Predictions of doom for brick-and-mortar retail have been issued before, and shoppers have consistently shown they still like to shop. People are drawn to the tangible experience, and today they’re attracted by the experiential element built into retail centers – from escape rooms to golf courses to immersive art installations. The stores that disappear from Las Vegas aren’t proof that retail is dying. They’re proof that the wrong kind of retail, in the wrong location, at the wrong price point, was always going to struggle in a city that competes fiercely for every single dollar of discretionary spending.
Conclusion: A City That Always Bets on the Next Thing

Las Vegas has never been sentimental about what it replaces. Casinos get imploded to make way for bigger ones. Shows close mid-run when the audience moves on. The city’s entire identity is built around the premise that something newer and more captivating is always right around the corner.
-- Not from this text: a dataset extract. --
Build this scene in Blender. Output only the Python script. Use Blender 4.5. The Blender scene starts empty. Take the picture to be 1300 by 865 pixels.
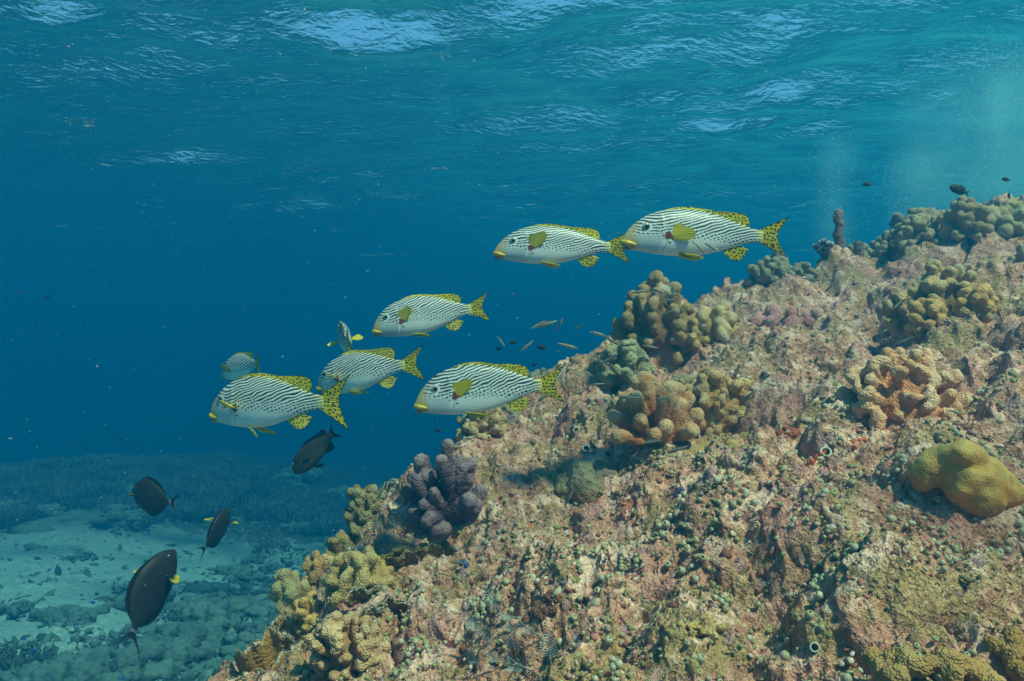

Traditional retail – the kind that sells household goods, craft supplies, and discount furniture – was always a slightly awkward fit for a city of spectacle. It served the locals well, and now the locals are being served differently. Grocery anchors, service businesses, and immersive entertainment are filling the spaces that mid-tier chains are leaving behind.
The empty storefronts aren’t a eulogy for Las Vegas retail. They’re more like a renovation in progress – messy in the middle, but pointed in a clear direction. In a city that has reinvented itself more times than most countries, it would be surprising if the retail landscape were any different.